Jeff Bezos and his climate pledge


Liam Hudgings, News Writer

As of late, students and teachers have discussed at length-or exhausted, according to some- the topic of climate change. This discussion has not taken place in isolation, . This Monday, Amazon CEO Jeff Bezos pledged to commit $10 billion to fight climate change, which he called “the biggest threat to our planet” in the Instagram post announcing this pledge.

The pledge is intended to go towards funding for scientists, activists, and nonprofit organizations involved in environmental work. “I want to work alongside others both to amplify known ways and to explore new ways of fighting the devastating impact of climate change on this planet.”, Bezos’ post explains. This donation has garnered significant support as well as surprise among the public- as the Amazon CEO has not made any significant donations in the past.

Significant criticism has arisen in response to the post. Many pointed out the fact that Amazon has a massive climate impact, which Bezos’ post failed to address. Amazon did, however, make a climate pledge this September to meet the Paris Agreement’s carbon neutrality by 2040 amid pressure from employees.

Bezos’ pledge is a prime example of the private sector becoming significantly involved in the effort against climate change. In the post, Bezos writes that preventing climate change is going to take “collective action from big companies, small companies, nation states, global organizations, and individuals. 

The Friends community engaged directly with this issue earlier in the winter, when Weldin Dunn ‘20 and Pier Paolo Ergueta ‘22 debated the merits of a governmental centralization and mobilization in order to combat global warming. This was a debate hosted by the World Affairs Club and open to all in the library at lunch. Debater Pier Paolo recognized that this pledge was not consistent with his position in the debate: “I don’t believe it quite embodies the point I was trying to prove. The visionary mobilization I imagined was one led primarily by the government…What Bezos is attempting to do is simply raise all-around awareness on the issue, believing that unlead individual action is enough to solve the problem.” Yet, despite his views on the most effective methods to combat climate change combated, Pier Paolo was still excited by this event: “The entire day was lightened because of it, as it is a huge win.” It was clear that Pier Paolo was simply grateful progress was being made, regardless of whether. His opponent in the debate, Weldin Dunn, summed up this point: “Regardless of our debate positions, I know Pier Paolo and I are very happy to see large scale attention given to climate change. I know I appreciate the fact that while our government is doing nothing to slow down climate change and doing multiple things to speed it up, people still care about climate change and want to stop it.” 
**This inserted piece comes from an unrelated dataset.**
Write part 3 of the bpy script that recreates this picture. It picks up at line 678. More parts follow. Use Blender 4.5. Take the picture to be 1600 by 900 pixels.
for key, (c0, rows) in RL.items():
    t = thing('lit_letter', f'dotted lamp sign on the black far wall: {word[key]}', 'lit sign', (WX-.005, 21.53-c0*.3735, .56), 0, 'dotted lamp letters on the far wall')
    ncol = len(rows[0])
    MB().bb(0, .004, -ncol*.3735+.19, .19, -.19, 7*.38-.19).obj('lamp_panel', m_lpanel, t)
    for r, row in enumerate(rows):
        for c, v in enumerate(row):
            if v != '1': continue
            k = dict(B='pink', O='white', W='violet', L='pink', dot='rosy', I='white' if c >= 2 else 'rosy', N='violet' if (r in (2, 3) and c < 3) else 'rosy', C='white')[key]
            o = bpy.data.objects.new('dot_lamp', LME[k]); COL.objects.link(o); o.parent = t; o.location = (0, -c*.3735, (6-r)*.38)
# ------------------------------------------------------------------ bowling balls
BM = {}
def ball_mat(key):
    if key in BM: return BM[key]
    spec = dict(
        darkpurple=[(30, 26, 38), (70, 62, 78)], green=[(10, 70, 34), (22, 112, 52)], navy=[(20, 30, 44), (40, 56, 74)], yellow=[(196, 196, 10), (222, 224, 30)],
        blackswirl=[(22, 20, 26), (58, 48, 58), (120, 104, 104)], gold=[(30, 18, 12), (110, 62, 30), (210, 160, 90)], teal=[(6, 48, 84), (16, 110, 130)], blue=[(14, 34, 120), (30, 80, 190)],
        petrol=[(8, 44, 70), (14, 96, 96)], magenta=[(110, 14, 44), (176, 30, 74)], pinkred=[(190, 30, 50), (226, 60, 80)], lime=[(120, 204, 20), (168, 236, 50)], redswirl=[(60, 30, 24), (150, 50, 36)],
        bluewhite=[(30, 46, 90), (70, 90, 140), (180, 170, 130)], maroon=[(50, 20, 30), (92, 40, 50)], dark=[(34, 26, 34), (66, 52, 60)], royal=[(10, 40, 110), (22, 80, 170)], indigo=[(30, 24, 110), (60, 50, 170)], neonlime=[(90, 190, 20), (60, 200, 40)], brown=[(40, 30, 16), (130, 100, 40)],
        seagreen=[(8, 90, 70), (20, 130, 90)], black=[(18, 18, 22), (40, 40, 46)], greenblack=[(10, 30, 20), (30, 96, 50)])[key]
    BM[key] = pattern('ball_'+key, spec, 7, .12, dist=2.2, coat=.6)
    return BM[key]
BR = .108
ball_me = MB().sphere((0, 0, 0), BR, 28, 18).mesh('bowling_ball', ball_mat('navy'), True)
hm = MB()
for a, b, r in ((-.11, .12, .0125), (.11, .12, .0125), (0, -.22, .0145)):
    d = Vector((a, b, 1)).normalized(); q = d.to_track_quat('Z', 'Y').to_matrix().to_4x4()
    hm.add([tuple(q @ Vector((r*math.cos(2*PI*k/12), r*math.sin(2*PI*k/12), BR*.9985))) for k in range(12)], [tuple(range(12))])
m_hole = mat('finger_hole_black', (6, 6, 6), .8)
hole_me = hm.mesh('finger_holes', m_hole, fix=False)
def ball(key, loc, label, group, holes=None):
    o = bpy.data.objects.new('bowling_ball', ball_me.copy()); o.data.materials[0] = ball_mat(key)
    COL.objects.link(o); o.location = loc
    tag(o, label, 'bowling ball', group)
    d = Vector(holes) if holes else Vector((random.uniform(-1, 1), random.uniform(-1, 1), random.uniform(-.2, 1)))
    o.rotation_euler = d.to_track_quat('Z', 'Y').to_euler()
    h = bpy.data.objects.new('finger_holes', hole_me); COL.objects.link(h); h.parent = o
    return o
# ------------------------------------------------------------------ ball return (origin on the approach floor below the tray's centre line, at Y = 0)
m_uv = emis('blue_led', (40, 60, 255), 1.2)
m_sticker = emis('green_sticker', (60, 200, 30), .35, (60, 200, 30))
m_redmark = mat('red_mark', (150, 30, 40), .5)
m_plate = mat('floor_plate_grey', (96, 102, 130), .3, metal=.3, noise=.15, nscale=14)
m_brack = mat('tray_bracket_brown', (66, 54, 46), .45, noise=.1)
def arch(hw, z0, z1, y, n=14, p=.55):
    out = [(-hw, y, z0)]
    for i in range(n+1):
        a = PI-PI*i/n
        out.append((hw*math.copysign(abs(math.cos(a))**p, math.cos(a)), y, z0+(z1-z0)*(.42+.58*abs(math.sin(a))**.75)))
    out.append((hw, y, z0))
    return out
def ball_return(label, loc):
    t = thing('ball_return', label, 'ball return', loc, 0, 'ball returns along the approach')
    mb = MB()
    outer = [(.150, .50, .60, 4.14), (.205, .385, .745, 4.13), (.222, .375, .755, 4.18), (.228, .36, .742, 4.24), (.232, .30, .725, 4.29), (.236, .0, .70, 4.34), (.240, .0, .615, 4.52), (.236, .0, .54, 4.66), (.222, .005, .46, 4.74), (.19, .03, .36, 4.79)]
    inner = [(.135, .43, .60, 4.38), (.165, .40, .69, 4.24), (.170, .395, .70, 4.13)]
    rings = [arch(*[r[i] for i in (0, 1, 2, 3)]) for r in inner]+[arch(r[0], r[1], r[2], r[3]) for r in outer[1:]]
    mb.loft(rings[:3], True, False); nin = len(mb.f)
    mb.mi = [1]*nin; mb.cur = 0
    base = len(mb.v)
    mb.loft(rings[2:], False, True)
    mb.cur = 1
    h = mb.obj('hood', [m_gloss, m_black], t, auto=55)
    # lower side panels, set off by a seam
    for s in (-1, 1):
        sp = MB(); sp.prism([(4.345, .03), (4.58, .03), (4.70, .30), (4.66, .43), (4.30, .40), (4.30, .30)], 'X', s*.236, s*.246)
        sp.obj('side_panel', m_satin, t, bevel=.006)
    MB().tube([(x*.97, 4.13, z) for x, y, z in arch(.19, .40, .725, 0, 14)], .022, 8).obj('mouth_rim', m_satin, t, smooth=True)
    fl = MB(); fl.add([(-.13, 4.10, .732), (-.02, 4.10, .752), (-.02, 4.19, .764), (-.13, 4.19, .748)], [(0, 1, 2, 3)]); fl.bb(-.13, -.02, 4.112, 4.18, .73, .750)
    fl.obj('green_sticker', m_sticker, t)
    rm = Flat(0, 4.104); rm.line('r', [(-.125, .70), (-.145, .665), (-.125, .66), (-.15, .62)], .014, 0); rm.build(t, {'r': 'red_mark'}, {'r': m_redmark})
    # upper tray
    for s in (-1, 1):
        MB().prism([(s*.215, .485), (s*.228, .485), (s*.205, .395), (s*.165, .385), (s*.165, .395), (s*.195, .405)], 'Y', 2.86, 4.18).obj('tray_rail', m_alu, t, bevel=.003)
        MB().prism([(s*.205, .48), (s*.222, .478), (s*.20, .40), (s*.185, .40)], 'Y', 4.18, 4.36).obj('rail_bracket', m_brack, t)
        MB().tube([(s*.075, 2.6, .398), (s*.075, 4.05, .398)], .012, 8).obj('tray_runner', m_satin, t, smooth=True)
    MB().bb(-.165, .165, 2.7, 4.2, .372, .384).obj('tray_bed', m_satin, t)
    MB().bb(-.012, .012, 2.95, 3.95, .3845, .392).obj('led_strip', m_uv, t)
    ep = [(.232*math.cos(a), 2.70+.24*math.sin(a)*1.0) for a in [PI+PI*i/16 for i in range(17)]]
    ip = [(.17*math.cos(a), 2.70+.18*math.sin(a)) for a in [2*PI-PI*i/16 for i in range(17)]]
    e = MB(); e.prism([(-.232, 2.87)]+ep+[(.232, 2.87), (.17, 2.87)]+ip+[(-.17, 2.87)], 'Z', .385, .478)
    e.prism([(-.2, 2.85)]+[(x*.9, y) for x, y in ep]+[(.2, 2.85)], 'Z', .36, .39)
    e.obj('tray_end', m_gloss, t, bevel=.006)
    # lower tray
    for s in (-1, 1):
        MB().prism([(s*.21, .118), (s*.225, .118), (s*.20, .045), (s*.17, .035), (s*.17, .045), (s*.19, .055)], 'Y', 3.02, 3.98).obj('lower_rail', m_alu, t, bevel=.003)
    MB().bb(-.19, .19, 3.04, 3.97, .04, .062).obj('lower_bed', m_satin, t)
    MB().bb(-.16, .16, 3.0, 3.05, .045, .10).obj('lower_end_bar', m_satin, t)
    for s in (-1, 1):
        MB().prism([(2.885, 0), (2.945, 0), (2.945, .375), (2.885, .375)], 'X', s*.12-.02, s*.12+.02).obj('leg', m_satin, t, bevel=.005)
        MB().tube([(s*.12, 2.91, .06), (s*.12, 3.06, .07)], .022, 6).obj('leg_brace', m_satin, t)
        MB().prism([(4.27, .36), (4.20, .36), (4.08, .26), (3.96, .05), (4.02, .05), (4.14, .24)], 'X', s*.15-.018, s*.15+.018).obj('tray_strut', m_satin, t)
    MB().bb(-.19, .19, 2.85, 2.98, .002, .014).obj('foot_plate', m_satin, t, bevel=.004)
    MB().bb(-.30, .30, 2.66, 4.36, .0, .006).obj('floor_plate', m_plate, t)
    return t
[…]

While certain WFS students are avidly discussing environmental issues, a large portion of the student body feels that the issue is somewhat exhausted. A combination of the aforementioned debate, the fall climate strike, and frequent communications from the umbrella club “Fridays For Future” tends to feel excessive to certain students, especially when they feel the majority of the school already believes climate change is a problem. Luke Fahey ‘20 had an opinion to share on this matter. “I’d say that while it (climate change) is an important problem that needs addressing, it needs to find interest organically, and these constant forced efforts just create artificial interest, which gets people less interested in the issue as a whole.” Friends students recognize the threat of climate change, but at times feel as if the constant engagement is forced and disingenuous.

Javier Ergueta, history teacher and faculty founder of Fridays For Future, was asked how he felt about those who feel that the climate issue is forced and worn out, he stated that, “Scientists tell us it’s not an issue that we can set aside.  It’s a life-or-death issue for humanity, and it threatens the lives of all young people.”

Mr. Ergueta says he understands that students feel pressured.  The climate crisis is a “bitter pill to swallow, and psychologists around the world report a surge in “Climate Grief” among young people, brought about by rising anxiety and fear”.  But he says FFF has worked hard to make all of its activities voluntary: “No one was forced to go on the climate strike or to sign the pledge. It took a lot of work to structure our activities that way”.  He says that he respects that some fellow WFS community members will choose not to take part in climate activities. “A chief FFF goal is to provide a wide range of optional projects to students, so that through constructive activity and fellowship they can overcome climate despair.”  

Mr. Ergueta invites the WFS community to review the online lists of ongoing or completed FFF Projects  and also of FFF New Project Ideas.  “I think students should be very proud of what we’ve already achieved.  I don’t know of any high school in Delaware that is doing more.” He also suggests a visit to the FFF Group page, for answers to many other questions about how to approach the climate crisis. 

Bezos’ climate pledge came as good news to the many Friends students passionate about climate action, and serves to continue the discussion on climate issues and how the school should be engaging with them. While there might be slight disagreements, many students are happy simply to see progress being made.